Rich is typical of the men drawn to Blackwater USA and other private security firms now doing a booming business in Iraq. They're driven by money and a lust for life on the edge, but also by their own altruism. Sporting blue jeans, wraparound sunglasses and big tattoos, they look the part of gun-slinging cowboys, but most are experienced enough to know that a hot-dog attitude may be the fastest way to get yourself and others killed.

With more hired guns in Iraq than in any other US conflict since the 1991 Persian Gulf War, Rich and other armed contractors also admit that their role is cloudy and controversial. They do say they shoot to kill, but they also note that they aren't considered combatants in the legal sense.

US military officials have expressed concern about violence in which the private contractors open fire. The contractors' mission is to protect the lives of individuals and cargo, but not necessarily to support the broader interests of the US counterinsurgency.

For more than a year, Rich has traveled across Iraq, guarding the former US occupation authority chief, L. Paul Bremer, and other high-ranking diplomats. He plans to make a career at Blackwater, even though 18 of his co-workers have died on the job, including two whose bodies were hung in Fallujah in March from what is now called Blackwater Bridge, as well as six who were killed when a helicopter they were riding in was shot down outside Baghdad on Thursday.

With about 240 deaths among 20,000 armed private security contractors in Iraq, Rich's work is as risky as or riskier than that of the US military, as firms such as Blackwater take on a role in the Iraq war. Blackwater has about 1,300 employees on a given day, spread out over seven countries, the firm says. That number includes hundreds in Iraq.

''We have to be willing to go abroad to fight, to go after these guys here, so my family at home can stay safe," Rich said. He left the Navy SEALS in the mid-1990s to save his marriage, he said. But after the Sept. 11, 2001, terrorist attacks, he said he felt compelled to leave the Virginia cellphone company he had worked for, and he put his military skills to use.

As the Blackwater convoy sped down the airport highway, John Freeman, a former Marine, was at the wheel of the lead Mamba, a high-riding, $70,000 armored vehicle designed to withstand antitank mines.

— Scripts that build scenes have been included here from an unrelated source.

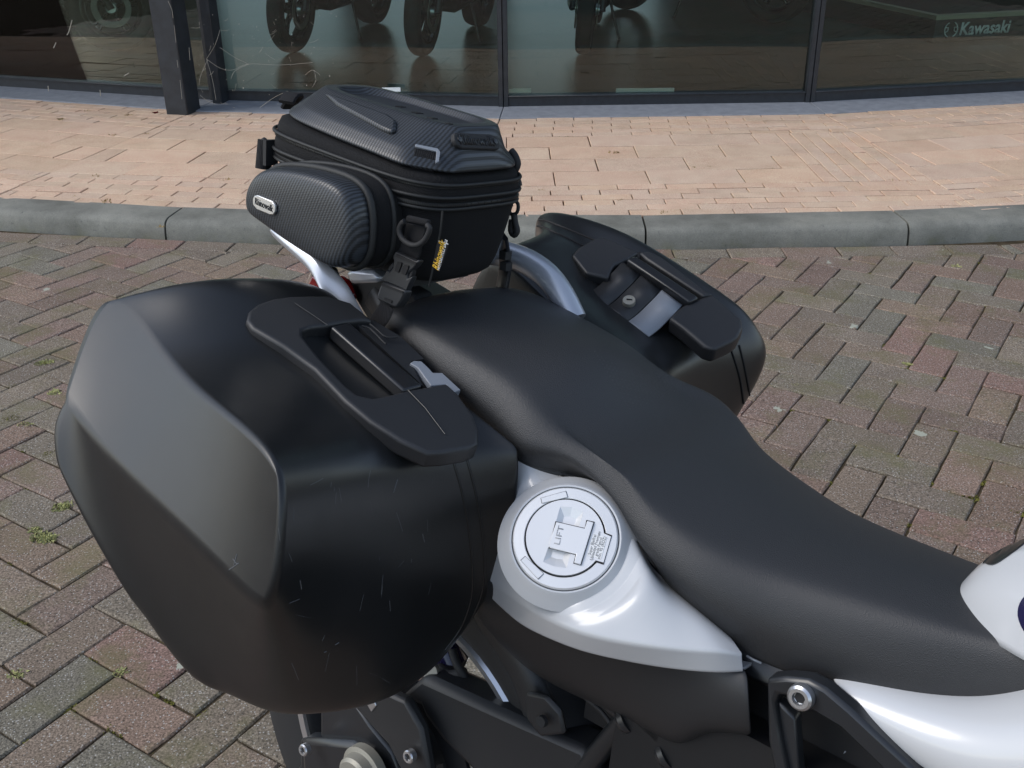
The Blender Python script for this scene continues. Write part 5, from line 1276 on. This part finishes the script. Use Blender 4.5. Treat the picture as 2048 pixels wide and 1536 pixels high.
for sgn in (-1, 1):                     # round emblem: two facing halves of a ring with hooked strokes
    arc = [podp(cxl + sgn * (.008 + .046 * math.sin(a)), 0, .088 + .052 * math.cos(a)) + nf * .004 for a in [i * math.pi / 10 for i in range(1, 10)]]
    lg.append(tube(arc, .0045, 6, sm=1))
    lg.append(tube([podp(cxl + sgn * .007, 0, .038) + nf * .004, podp(cxl + sgn * .007, 0, .138) + nf * .004], .0045, 6, sm=1))
    lg.append(tube([podp(cxl + sgn * x, 0, z) + nf * .004 for x, z in ((.05, .104), (.026, .104), (.026, .080), (.046, .072))], .004, 6, sm=1))
ptag('emblem', join(lg), M['white_print'])
# pale bars low inside the window, one even light colour
M['pale_strip'] = simple('pale bar colour', (.88, .92, .90), .25, .0)
for (xa, xb, yy, lab) in [(764, 801, 179, 'short pale strip at the foot of the glass, behind the tail bag'), (1018, 1062, 181, 'pale strip inside the window just right of the middle frame post'), (1232, 1348, 180, 'long pale strip inside the window right of the middle frame post')]:
    a, b = aty_ = (K, K)
    pa = C0 + ray(xa, yy) * ((6.10 if xa > 1000 else 6.12) / ray(xa, yy)[1]); pb_ = C0 + ray(xb, yy) * ((6.10 if xa > 1000 else 6.12) / ray(xb, yy)[1])
    c = (pa + pb_) / 2; L_ = np.linalg.norm(pb_ - pa)
    e = link('pale_bar', join([box((0, 0, 0), (L_, .012, .022)), box((0, .008, -.004), (L_, .02, .004))]), M['pale_strip']); e.location = c; tag(e, lab, 'metal strip', 'pale strips inside the window')
# cobwebs on the column and window
rs = random.Random(9); ms = []
cw = gz(405, 215, ZW)
def wp(px, py, d): return C0 + ray(px, py) * (d / ray(px, py)[1])
strands = [[(440, 95, 6.0), (470, 115, 6.02), (497, 128, 6.03)], [(413, 118, 6.0), (440, 136, 6.0), (465, 140, 6.02), (497, 128, 6.03), (560, 130, 6.04), (625, 125, 6.05)], [(462, 158, 6.0), (470, 142, 6.0), (497, 128, 6.03)], [(440, 60, 5.98), (430, 90, 5.98), (413, 118, 6.)], [(413, 118, 6.), (425, 160, 5.98), (432, 200, 5.97)],
           [(520, 215, 5.8), (548, 195, 5.78), (575, 182, 5.6)], [(610, 150, 5.9), (625, 140, 5.9), (640, 150, 5.9)], [(624, 175, 5.9), (632, 160, 5.9), (628, 140, 6.0)], [(400, 190, 5.93), (415, 202, 5.93), (432, 208, 5.93)], [(398, 170, 5.93), (402, 150, 5.93), (415, 120, 5.95)]]
for s_ in strands: ms.append(tube([wp(*p) for p in s_], .0007, 5, sm=4))
for _ in range(34):
    px, py = rs.uniform(395, 660), rs.uniform(40, 215); d = 5.94
    p = wp(px, py, d); q = p + V3(rs.gauss(0, .02), 0, rs.gauss(0, .02)); ms.append(tube([p, (p + q) / 2 + V3(0, 0, -.004), q], .0005, 4, sm=2))
for _ in range(50):
    px, py = rs.uniform(395, 700), rs.uniform(20, 215); p = wp(px, py, 5.95); s_ = rs.uniform(.001, .0035); ms.append(box(p, (s_, s_, s_ * rs.uniform(1, 3))))
me = join(ms); o = link('cobweb', me, M['web']); tag(o, 'torn dusty cobweb strung between the steel column and the window frame', 'cobweb', kind='stuff')
ms = []
for pts in ([(144, 40), (138, 62), (134, 70)], [(112, 85), (107, 96)], [(248, 152), (258, 146)], [(96, 172), (97, 182)], [(200, 180), (201, 192)]):
    ms.append(tube([wp(a, b, 6.28 if a < 330 else 6.0) for a, b in pts], 0.0025, 5, sm=2))
o = link('bird_dropping', join(ms), M['web']); tag(o, 'pale dried specks and streaks on the glass left of the column', 'dirt specks', kind='stuff')
ms = []
for pts in ([(336, 2), (344, 20), (346, 36)], [(348, 50), (352, 85)], [(360, 160), (364, 198)], [(354, 120), (356, 135)], [(378, 95), (380, 120)]):
    ms.append(tube([wp(a, b, cby - .078 - .02) for a, b in pts], .0009, 5, sm=2))
tag(link('dirt_streaks', join(ms), M['web'], None), 'pale vertical streaks of dirt on the front of the steel column', 'dirt streaks', kind='stuff')
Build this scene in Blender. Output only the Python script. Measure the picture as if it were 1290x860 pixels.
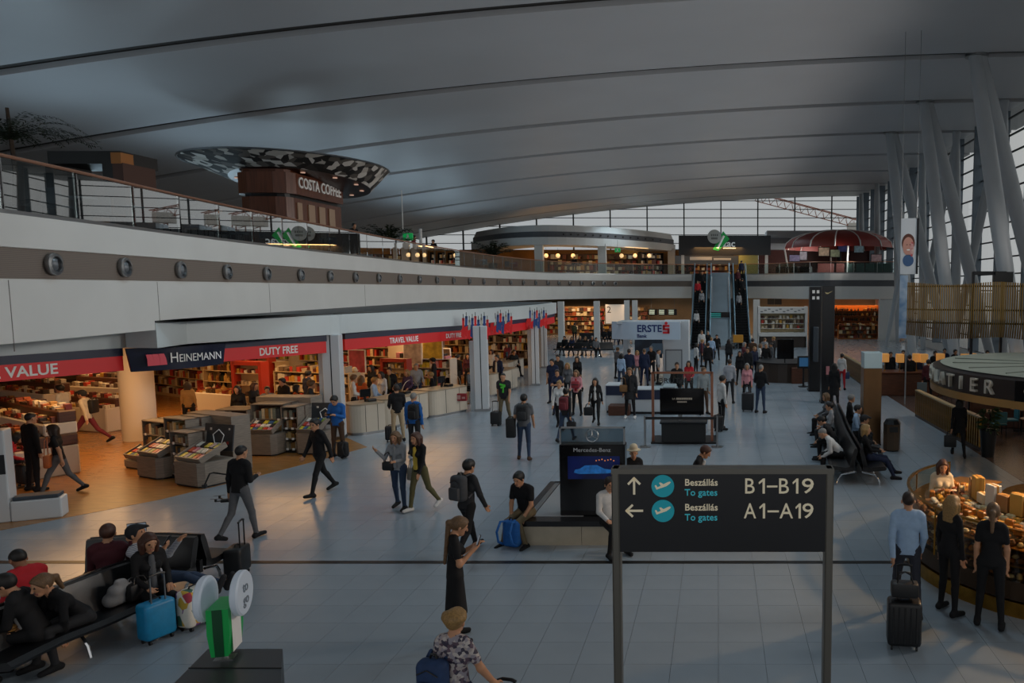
import bpy, bmesh, math, random
import numpy as np
from mathutils import Vector, Matrix
random.seed(7); rng = np.random.RandomState(7)
R = math.radians; PI = math.pi
SC = bpy.context.scene; COL = SC.collection
for o in list(bpy.data.objects): bpy.data.objects.remove(o)
# ------------------------------------------------------------------ camera
FPX, PPX, PPY, HOR, EYE = 959.0, 905.0, 455.0, 363.0, 4.75
TILT = math.atan((PPY - HOR) / FPX)
cam = bpy.data.cameras.new('camera'); camo = bpy.data.objects.new('camera', cam); COL.objects.link(camo)
cam.sensor_width = 36.0; cam.lens = 36.0 * FPX / 1290.0
cam.shift_x = (645.0 - PPX) / 1290.0; cam.shift_y = (PPY - 430.0) / 1290.0
cam.clip_end = 2000; camo.location = (0, 0, EYE); camo.rotation_euler = (PI / 2 - TILT, 0, 0)
SC.camera = camo
# ------------------------------------------------------------------ world, exposure
W = bpy.data.worlds.new('sky'); SC.world = W; W.use_nodes = True
nt = W.node_tree; bg = nt.nodes['Background']
tc = nt.nodes.new('ShaderNodeTexCoord'); nz = nt.nodes.new('ShaderNodeTexNoise'); nz.inputs['Scale'].default_value = 2.2
cr = nt.nodes.new('ShaderNodeValToRGB'); cr.color_ramp.elements[0].position = .35; cr.color_ramp.elements[1].position = .7
cr.color_ramp.elements[0].color = (.82, .84, .86, 1); cr.color_ramp.elements[1].color = (.95, .93, .90, 1)
nt.links.new(tc.outputs['Generated'], nz.inputs['Vector']); nt.links.new(nz.outputs['Fac'], cr.inputs['Fac'])
nt.links.new(cr.outputs['Color'], bg.inputs['Color']); bg.inputs['Strength'].default_value = 1.9
vs = SC.view_settings; vs.view_transform = 'Standard'; vs.look = 'None'; vs.gamma = 1.0; vs.use_curve_mapping = False
vs.exposure = -1.75
SC.cycles.max_bounces = 7; SC.cycles.diffuse_bounces = 4; SC.cycles.glossy_bounces = 3; SC.cycles.transparent_max_bounces = 14
SC.cycles.sample_clamp_indirect = 6.0; SC.cycles.use_denoising = True
def area(name, loc, rot, sx, sy, power, col=(1, 1, 1)):
    l = bpy.data.lights.new(name, 'AREA'); l.shape = 'RECTANGLE'; l.size = sx; l.size_y = sy; l.energy = power; l.color = col
    o = bpy.data.objects.new(name, l); COL.objects.link(o); o.location = loc; o.rotation_euler = rot; return o
WARM = (1, .56, .23)
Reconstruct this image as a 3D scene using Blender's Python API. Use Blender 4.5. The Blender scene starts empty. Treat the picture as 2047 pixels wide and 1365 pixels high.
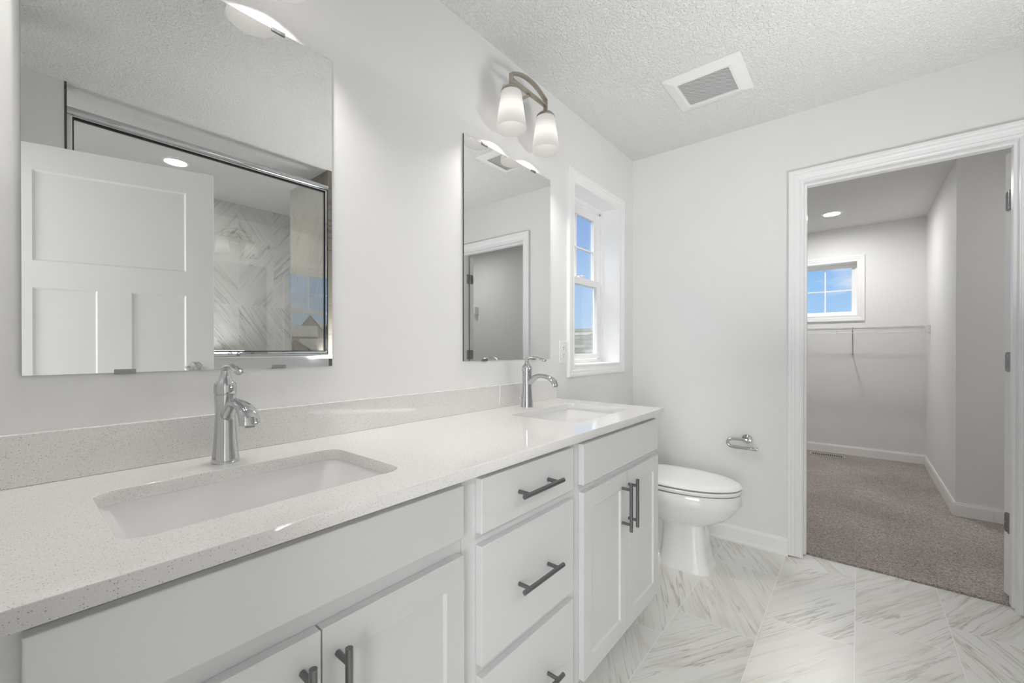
import bpy, bmesh, math, random
from mathutils import Vector, Matrix

random.seed(7)
SC = bpy.context.scene
COL = SC.collection
PI = math.pi

# ---------------------------------------------------------------- camera
cam_d = bpy.data.cameras.new('camera')
cam_d.sensor_fit = 'HORIZONTAL'
cam_d.sensor_width = 36.0
F_PX, CX, CY, W_PX, H_PX = 839.58, 1020.5, 699.1, 2047.0, 1365.0
cam_d.lens = F_PX / W_PX * 36.0
cam_d.shift_x = (W_PX / 2 - CX) / W_PX
cam_d.shift_y = (CY - H_PX / 2) / W_PX
cam_d.clip_start = 0.02
cam_d.clip_end = 400
cam = bpy.data.objects.new('camera', cam_d)
COL.objects.link(cam)
cam.location = (0.0, -1.203, 1.1495)
yaw, pit = math.radians(39.618), math.radians(-0.218)
fw = Vector((math.cos(yaw) * math.cos(pit), math.sin(yaw) * math.cos(pit), math.sin(pit)))
rt = Vector((math.sin(yaw), -math.cos(yaw), 0))
up = rt.cross(fw)
cam.rotation_euler = Matrix((rt, up, -fw)).transposed().to_euler()
SC.camera = cam

# ---------------------------------------------------------------- view
SC.view_settings.view_transform = 'Standard'
SC.view_settings.look = 'None'
SC.view_settings.exposure = 0.10
SC.view_settings.gamma = 1.0
SC.view_settings.use_curve_mapping = False
SC.cycles.max_bounces = 14
SC.cycles.diffuse_bounces = 8
SC.cycles.glossy_bounces = 8
SC.cycles.transmission_bounces = 8
SC.cycles.transparent_max_bounces = 16
SC.cycles.sample_clamp_indirect = 6.0
SC.cycles.caustics_reflective = False
SC.cycles.caustics_refractive = False

BULB = 440.0        # emission of the vanity bulbs
DISC = 335.0        # emission of the recessed lenses
HALL = 60.0        # watts of the fill light added in the adjoining room
SHADE = 0.50
BOUNCE = 14.0


def srgb(r, g, b):
    def f(c):
        c /= 255.0
        return c / 12.92 if c <= 0.04045 else ((c + 0.055) / 1.055) ** 2.4
    return (f(r), f(g), f(b), 1.0)


# ---------------------------------------------------------------- world
world = bpy.data.worlds.new('sky')
SC.world = world
world.use_nodes = True
wn, wl_ = world.node_tree.nodes, world.node_tree.links
wn.clear()


def wnode(t, **k):
    n = wn.new(t)
    for a, b in k.items():
        setattr(n, a, b)
    return n


tc = wnode('ShaderNodeTexCoord')
sep = wnode('ShaderNodeSeparateXYZ')
wl_.new(tc.outputs['Generated'], sep.inputs[0])
ramp = wnode('ShaderNodeValToRGB')
ramp.color_ramp.elements[0].position = 0.0
ramp.color_ramp.elements[0].color = srgb(190, 222, 253)
ramp.color_ramp.elements[1].position = 0.32
ramp.color_ramp.elements[1].color = srgb(92, 158, 238)
e = ramp.color_ramp.elements.new(0.12)
e.color = srgb(160, 205, 252)
wl_.new(sep.outputs['Z'], ramp.inputs[0])
mp = wnode('ShaderNodeMapping')
mp.inputs['Scale'].default_value = (1, 1, 2.4)
mp.inputs['Location'].default_value = (0.42, 0.35, 0.2)
wl_.new(tc.outputs['Generated'], mp.inputs[0])
nz = wnode('ShaderNodeTexNoise')
nz.inputs['Scale'].default_value = 4.6
nz.inputs['Detail'].default_value = 7
nz.inputs['Roughness'].default_value = 0.5
wl_.new(mp.outputs[0], nz.inputs['Vector'])
cr = wnode('ShaderNodeValToRGB')
cr.color_ramp.elements[0].position = 0.53
cr.color_ramp.elements[1].position = 0.67
wl_.new(nz.outputs['Fac'], cr.inputs[0])
mx = wnode('ShaderNodeMix', data_type='RGBA')
wl_.new(cr.outputs[0], mx.inputs['Factor'])
wl_.new(ramp.outputs[0], mx.inputs['A'])
mx.inputs['B'].default_value = (0.97, 0.98, 1.0, 1)
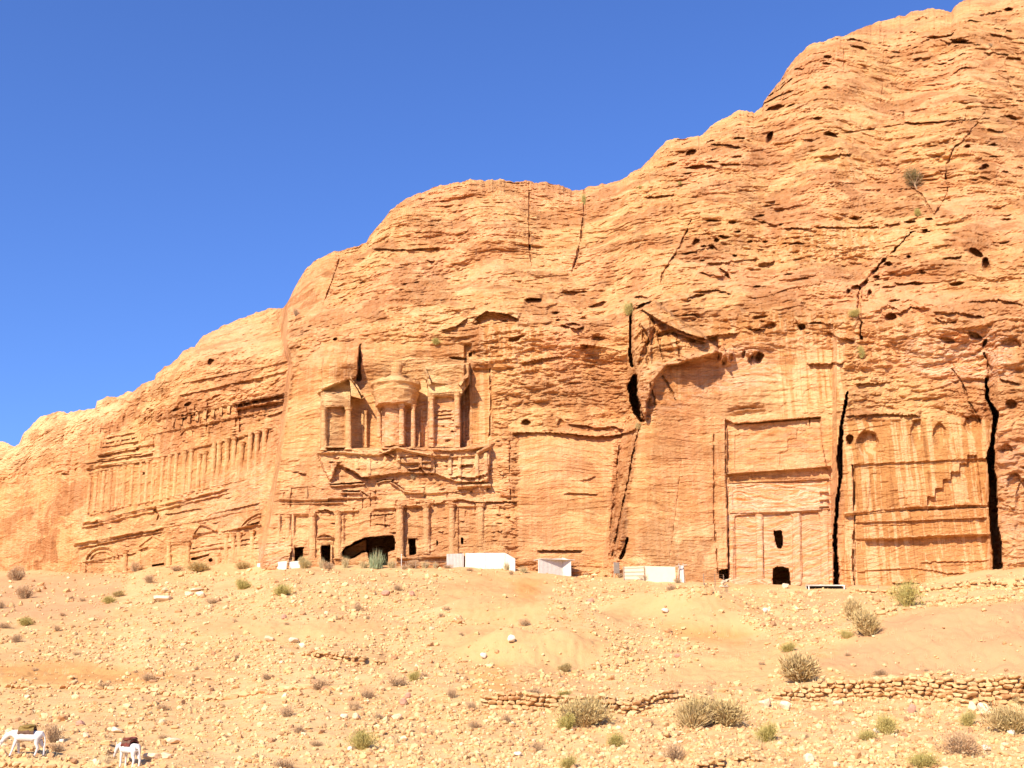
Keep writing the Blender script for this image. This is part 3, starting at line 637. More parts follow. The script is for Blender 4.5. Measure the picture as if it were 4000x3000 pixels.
bmk = sstep(-.22, .22, fbm(X_/15, Yw/15, Z_/8, 2, 141)); bed = bed*(.15+.85*bmk)
cn = pn(X_/3.1, Yw/3.1, Z_/1.25, 101)+.5*pn(X_/1.2, Yw/1.2, Z_/.6, 102)
cm = pn(X_/14, Yw/14, Z_/8, 103)
cav = .8*sstep(.30, .46, cn+cm*.35-.14*(1-TAF)-.25*(TAF < .2))*(.35+1.6*TAF)
rid = 1-np.abs(pn(X_/7.5, Yw/7.5, Z_/11, 111))*9
rid2 = 1-np.abs(pn(X_/4.2, Yw/4.2, Z_/2.2, 112)+.25*pn(X_/1.2, Yw/1.2, Z_/.9, 113))*11
jt = np.clip(rid, 0, 1)*.5*sstep(.1, .3, pn(X_/10, Yw/10, Z_/20, 114)) + np.clip(rid2, 0, 1)*.35*sstep(.0, .3, pn(X_/8, Yw/8, Z_/6, 115))
pl1 = fbm(X_/7.5, Yw/7.5, Z_/2.6, 4, 151, .6)*3.2; pl2 = fbm(X_/2.6, Yw/2.6, Z_/1.0, 3, 161, .6)*3.0
def plate(n):
    f = n-np.floor(n); return np.floor(n)+sstep(.42, .58, f)
bm2 = sstep(-.15, .3, fbm(X_/11, Yw/11, Z_/9, 2, 171)); plates = plate(pl1)*.24+plate(pl2)*(.05+.12*bm2)
blk = np.round(pn(X_/2.7, Yw/2.7, Z_/1.7, 116)*5)/5*.7
D += ROUGH*(big*.9+med+bed+cav*.95+jt*.7+blk*.25+plates) + (.14+.86*ROUGH)*fin*.8
upm = sstep(60, -160, PY-wtop); mac = fbm(X_/42+5, Yw/42, Z_/30, 2, 181); D += upm*(mac*4.5 + np.clip(1-np.abs(fbm(X_/34+Z_/60, Yw/34, Z_/80, 2, 186))*7, 0, 1)*1.5)
fin2 = fbm(X_/.8, Yw/.8, Z_/.22, 2, 65)
D += (.22+.78*ROUGH)*fin2*.13
D += (1-ROUGH)*(pn(X_/5, Yw/5, Z_/1.6, 121)*.2 + bedding(.9, 131, 5)*.12 + bedding(.45, 133, 9)*.10)
YF = YB + D
# no needle spikes: limit depth jumps that a single sample makes
YFs = YF
def samp(arr, px, py):
    px = np.asarray(px, float); py = np.asarray(py, float)
    ci = np.interp(px, pxs, np.arange(nC)); c0 = np.clip(ci.astype(int), 0, nC-2); fc = ci-c0
    def col(c):
        r = np.clip((foot[c]-py)/(foot[c]-ys[c]), 0, 1)*(NR-1); r0 = np.clip(r.astype(int), 0, NR-2); fr = r-r0
        return arr[r0, c]*(1-fr)+arr[r0+1, c]*fr
    return col(c0)*(1-fc)+col(c0+1)*fc
YST = YB + DST
def wallY(px, py): return samp(YST, px, py)
def rockY(px, py): return samp(YF, px, py)
ZN = np.stack([STREAK, VARN, SWIRL, PALE], -1).clip(0, 1)
def zones_at(px, py): return np.stack([samp(ZN[..., k], px, py) for k in range(4)], -1)

X_ = S*YF; Z_ = CZ+Q*YF
CO = np.stack([X_, YF, Z_], -1)
# back of the mountain
back = []
Xs, Ysk, Zs = X_[-1], YF[-1], Z_[-1]
for k, (m, dz) in enumerate([(1.02, .2), (1.06, 1.5), (1.14, 5), (1.3, 18), (1.6, 60), (1.9, 130)]):
    back.append(np.stack([Xs*m, Ysk*m, np.maximum(Zs-dz*(1+Zs/60), -4)], -1))
CO = np.concatenate([CO, np.array(back)], 0)
ZNb = np.concatenate([ZN, np.repeat(ZN[-1:], 6, 0)], 0)
R_, K_ = CO.shape[:2]
ii = np.arange(R_*K_).reshape(R_, K_)
quads = np.stack([ii[:-1, :-1], ii[:-1, 1:], ii[1:, 1:], ii[1:, :-1]], -1)      # normals to the valley
flab = np.zeros((R_-1, K_-1), np.int16)
LA = LAB
flab[:NR-1] = np.maximum(np.maximum(LA[:-1, :-1], LA[1:, 1:]), np.maximum(LA[:-1, 1:], LA[1:, :-1]))
flat = CO.reshape(-1, 3); zflat = ZNb.reshape(-1, 4)
def patch(name, lab, parent=None, origin=(0, 0, 0)):
    q = quads[flab == lab]
    if len(q) == 0: return None
    u, inv = np.unique(q, return_inverse=True)
    me = np_mesh(name, flat[u]-np.array(origin), inv.reshape(-1, 4), M_ROCK, False, zflat[u])
    return link(name, me, parent)
cliff = patch('cliff', 0); tag(cliff, kind='structure')
cliff.name = 'cliff'
def base_at(px, py):
    return P3(px, py, float(wallY(px, py)))
O1 = base_at(1520, 2215); O2 = base_at(650, 2215); O3 = base_at(3040, 2292); O4 = base_at(3600, 2285)
T1 = empty('rock_cut_tomb', O1, 'ruined rock-cut tomb with a round urn-topped pavilion and broken columns above a black cave mouth', 'tomb')
T2 = empty('rock_cut_tomb', O2, 'long eroded palace-like tomb with a row of many columns above four gabled and arched portals', 'tomb')
T3 = empty('rock_cut_tomb', O3, 'narrow tomb of swirling red, white and yellow stone with an arched black door and window', 'tomb')
T4 = empty('rock_cut_tomb', O4, 'streaked plain tomb with crow steps and two long cornices between the two dark clefts', 'tomb')
TO = {1: (T1, O1), 2: (T2, O2), 3: (T3, O3), 4: (T4, O4)}
for k, (t, o) in TO.items(): patch('facade_wall', k, t, o)
for k, t in enumerate(DOORS): patch('doorway', 10+k, TO[t][0], TO[t][1])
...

Used by the South African military in Angola, the vehicle is Blackwater's primary means of zipping State Department employees and other nations' diplomats to Baghdad's fortified Green Zone. For additional protection, the convoys are shadowed by helicopters with armed guards manning the open doors, and scanning for potential attackers.

Freeman, of Portsmouth, Va., said he joined Blackwater after seeing some Marines on television in the invasion of Iraq in 2003.